Speakers following the author made the following points:

• we are in uncharted territory and we need a baseline for regulation that must be fit for purpose

• half the world is not connected to the internet and there is a vast digital divide. This will lead to increasing inequality which can threaten peace. The digital divide for women in particular is a big issue especially in developing countries where they are excluded from participation; there is also the issue of cyber violence against women and children.

• data protection and copyright were noted as considerations and mentioned several times by different speakers.

Denmark applauded the report as a very important first step to increase the knowledge base, and recognised its multistakeholder approach. Denmark has created the world’s first Tech Embassy to understand the global tech giants’ impact on society and to better respond the 4th Industrial Revolution. Most tech giants are now wealthier and more powerful than many countries and technology is going to be the parameter that defines development. The Tech Embassy gives Denmark a formalised and structured platform on which to put technology and to negotiate and interact with companies. The relationship between private actors and governments needs to be much closer, without giving the tech giants the status of UN membership. The speaker noted that there is agreement on the challenges across different stakeholders, which is positive, but now it is time to look at the much more difficult challenge - to find solutions.

The OECD noted that freedom of expression is mostly happening online and quoted Article 17, Human Rights, Freedom of expression.

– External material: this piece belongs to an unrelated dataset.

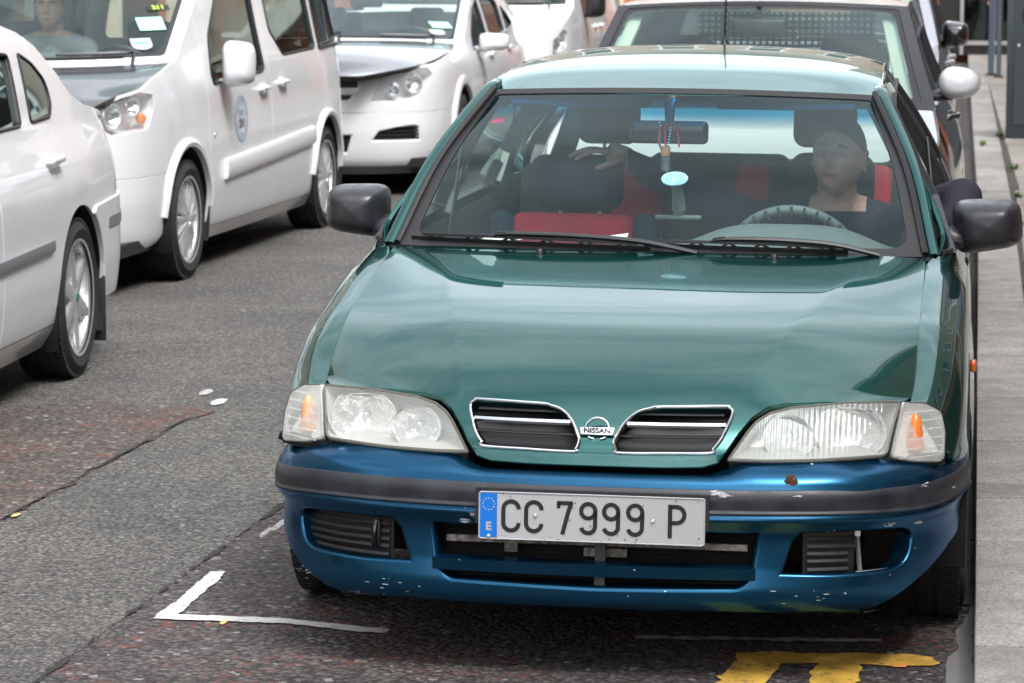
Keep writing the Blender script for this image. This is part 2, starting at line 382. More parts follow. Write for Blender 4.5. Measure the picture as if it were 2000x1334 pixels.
def panel(name, S, poly, mats, parent=None, holes=(), step=.03, edge=.015, t=.012, r=.0025, rim=None, centre=(0, 2.2, .5), off=0., holemat=0, label=None, disp=None, mfun=None):
    """trimmed piece of a body surface: outline and holes are cut in the surface's own coordinates, edges rolled over and turned in"""
    loops = [resample(poly, edge)] + [resample(h, edge) for h in holes]
    allp = loops[0]; lo, hi = allp.min(0), allp.max(0)
    gx = np.arange(lo[0]+step*.5, hi[0], step); gy = np.arange(lo[1]+step*.5, hi[1], step)
    G = np.array(np.meshgrid(gx, gy)).reshape(2, -1).T
    if len(G):
        k = inside(loops[0], G)
        for h in loops[1:]: k &= ~inside(h, G)
        B = np.concatenate(loops)
        G = G[k]
        if len(G):
            keep = np.ones(len(G), bool)
            for i in range(0, len(G), 2000):
                d = ((G[i:i+2000, None]-B[None])**2).sum(-1).min(1); keep[i:i+2000] = d > (min(step, edge*1.2)*.55)**2
            G = G[keep]
    ed = []; off_ = 0
    for l in loops:
        k = len(l); ed += [(off_+i, off_+(i+1) % k) for i in range(k)]; off_ += k
    pts = np.concatenate(loops+[G]) if len(G) else np.concatenate(loops)
    res = delaunay_2d_cdt([Vector(p) for p in pts], ed, [], 0, 1e-6)
    V = np.array([tuple(p) for p in res[0]]); T = np.array([f for f in res[2] if len(f) == 3])
    c = V[T].mean(1); k = inside(loops[0], c)
    for h in loops[1:]: k &= ~inside(h, c)
    T = T[k]
    P = S(V[:, 0], V[:, 1]); N = normals(S, V[:, 0], V[:, 1])
    sg = 1. if ((P-np.array(centre))*N).sum(-1).mean() > 0 else -1.
    N = N*sg
    if off: P = P+N*off
    if disp is not None:
        P = P+N*disp(V[:, 0], V[:, 1], P)[:, None]
    mb = MB(); verts = [P]; nor = [N]
    tri = P[T]; fn = np.cross(tri[:, 1]-tri[:, 0], tri[:, 2]-tri[:, 0]); fl = (fn*N[T].mean(1)).sum(-1) < 0
    T[fl] = T[fl][:, ::-1]
    faces = [tuple(map(int, q)) for q in T]; fm = [0]*len(faces)
    if mfun is not None: fm = [int(q) for q in mfun(V[T].mean(1)[:, 0], V[T].mean(1)[:, 1], P[T].mean(1))]
    base = len(P)
    for li, l in enumerate(loops):
        tt, rr = (t, r) if li == 0 or rim is None else rim
        if tt <= 0: continue
        nxt = np.roll(l, -1, 0); prv = np.roll(l, 1, 0); tg = nxt-prv; tg /= np.maximum(np.linalg.norm(tg, axis=1, keepdims=True), 1e-9)
        area = .5*np.sum(l[:, 0]*np.roll(l[:, 1], -1)-np.roll(l[:, 0], -1)*l[:, 1]); s_ = 1 if area > 0 else -1
        if li > 0: s_ = -s_
        nu = np.stack([tg[:, 1], -tg[:, 0]], -1)*s_
        p0 = S(l[:, 0], l[:, 1]); n0 = normals(S, l[:, 0], l[:, 1])*sg
        if off: p0 = p0+n0*off
        if disp is not None: p0 = p0+n0*disp(l[:, 0], l[:, 1], p0)[:, None]
        o3 = S(l[:, 0]+nu[:, 0]*1e-3, l[:, 1]+nu[:, 1]*1e-3)-S(l[:, 0], l[:, 1]); o3 -= n0*(o3*n0).sum(-1, keepdims=True); o3 /= np.maximum(np.linalg.norm(o3, axis=1, keepdims=True), 1e-9)
        rings = [(p0, n0)]
        for q in ((.5, 1.) if rr < .006 else (.2, .4, .6, .8, 1.)):
            an = q*math.pi/2; rings.append((p0+o3*rr*math.sin(an)-n0*rr*(1-math.cos(an)), n0*math.cos(an)+o3*math.sin(an)))
        rings.append((rings[-1][0]-n0*max(tt-rr, 1e-4), o3))
        k = len(l); st = base
        for (a, b) in rings: verts.append(a); nor.append(b); base += k
        for j in range(len(rings)-1):
            for i in range(k):
                i2 = (i+1) % k; q = (st+j*k+i, st+j*k+i2, st+(j+1)*k+i2, st+(j+1)*k+i)
                faces.append(q); fm.append(holemat if li > 0 else 0)
    A = np.concatenate(verts); Nn = np.concatenate(nor)
    mb.v = [tuple(p) for p in A]; mb.m = fm
    # orient the rim faces by their normals
    ff = []
    for q in faces:
        if len(q) == 4:
            a, b, c_ = A[q[0]], A[q[1]], A[q[3]]; g = np.cross(b-a, c_-a)
            if g.dot(Nn[q[0]]+Nn[q[2]]) < 0: q = q[::-1]
        ff.append(q)
    mb.f = ff; mb.n = Nn.tolist()
    return mb.build(name, mats, parent, label=label)

def outline(S, poly, off=0., centre=(0, 2.2, .5), d=.012, closed=True):
    """3-D points along an outline lying on a surface"""
    l = resample(poly, d) if closed else np.concatenate([resample(poly, d)[:-1]])
    if not closed:
        l = []
        for a, b in zip(poly[:-1], poly[1:]):
            a, b = np.array(a, float), np.array(b, float); k = max(1, int(math.ceil(np.linalg.norm(b-a)/d))); l += [a+(b-a)*j/k for j in range(k)]
        l.append(np.array(poly[-1], float)); l = np.array(l)
    P = S(l[:, 0], l[:, 1]); N = normals(S, l[:, 0], l[:, 1]); sg = 1 if ((P-np.array(centre))*N).sum(-1).mean() > 0 else -1
    return [Vector(p) for p in P+N*sg*off], [Vector(n) for n in N*sg]

# ---------------------------------------------------------------- materials
def node(nt, t, **kw):
    n = nt.nodes.new(t)
    for k, v in kw.items():
        if k in n.inputs: n.inputs[k].default_value = v
        else: setattr(n, k, v)
    return n
def base_mat(name, col, rough=.5, metal=0., coat=0., coat_rough=.03, spec=.5, bump=None, var=0., scale=20., emis=None):
    m = bpy.data.materials.new(name); m.use_nodes = True; nt = m.node_tree; b = nt.nodes['Principled BSDF']
    b.inputs['Base Color'].default_value = (*col, 1); b.inputs['Roughness'].default_value = rough; b.inputs['Metallic'].default_value = metal
    b.inputs['Coat Weight'].default_value = coat; b.inputs['Coat IOR'].default_value = 1.5; b.inputs['Coat Roughness'].default_value = coat_rough; b.inputs['Specular IOR Level'].default_value = spec
    tc = node(nt, 'ShaderNodeTexCoord')
    if var:
        n = node(nt, 'ShaderNodeTexNoise'); n.inputs['Scale'].default_value = scale; n.inputs['Detail'].default_value = 6; nt.links.new(tc.outputs['Object'], n.inputs['Vector'])
        mr = node(nt, 'ShaderNodeMapRange'); mr.inputs['From Min'].default_value = .3; mr.inputs['From Max'].default_value = .7; mr.inputs['To Min'].default_value = 1-var; mr.inputs['To Max'].default_value = 1+var
        nt.links.new(n.outputs[0], mr.inputs[0])
        mx = node(nt, 'ShaderNodeMixRGB', blend_type='MULTIPLY'); mx.inputs[0].default_value = 1; mx.inputs[1].default_value = (*col, 1)
        nt.links.new(mr.outputs[0], mx.inputs[2]); nt.links.new(mx.outputs[0], b.inputs['Base Color'])
        mr2 = node(nt, 'ShaderNodeMapRange'); mr2.inputs['To Min'].default_value = max(0, rough-.12); mr2.inputs['To Max'].default_value = min(1, rough+.12); mr2.inputs['From Min'].default_value = .3; mr2.inputs['From Max'].default_value = .7
        nt.links.new(n.outputs[0], mr2.inputs[0]); nt.links.new(mr2.outputs[0], b.inputs['Roughness'])
    if bump:
        n2 = node(nt, 'ShaderNodeTexNoise'); n2.inputs['Scale'].default_value = bump[0]; n2.inputs['Detail'].default_value = 4; nt.links.new(tc.outputs['Object'], n2.inputs['Vector'])
        bp = node(nt, 'ShaderNodeBump'); bp.inputs['Strength'].default_value = bump[1]; bp.inputs['Distance'].default_value = bump[2]
        nt.links.new(n2.outputs[0], bp.inputs['Height']); nt.links.new(bp.outputs[0], b.inputs['Normal'])
    if emis:
        b.inputs['Emission Color'].default_value = (*emis[0], 1); b.inputs['Emission Strength'].default_value = emis[1]
    return m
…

We are dealing with the interdependence of billions of people and billions of machines. Almost every law has cross border implications and the OECD is dealing with regulatory connectivity.

Artificial Intelligence (AI) will increasingly govern our lives and the internet. Both the EU and UNESCO are considering aspects of AI. The EU Commission is “proposing an approach that places people at the centre of the development of AI (human-centric AI) and encourages the use of this powerful technology to help solve the world's biggest challenges such as climate change, safe transportation and cybersecurity.” UNESCO is working on a human centred AI approach based on the potential benefits and challenges of AI and its applications, particularly in the areas related to education, the sciences, culture, and access to information, with a specific focus on gender equality and Africa.

Access Now, a civil society organisation, noted that legal dependencies need improvement, and that we don’t need new laws. When the next billion people come on the internet it will not be the same as the internet today.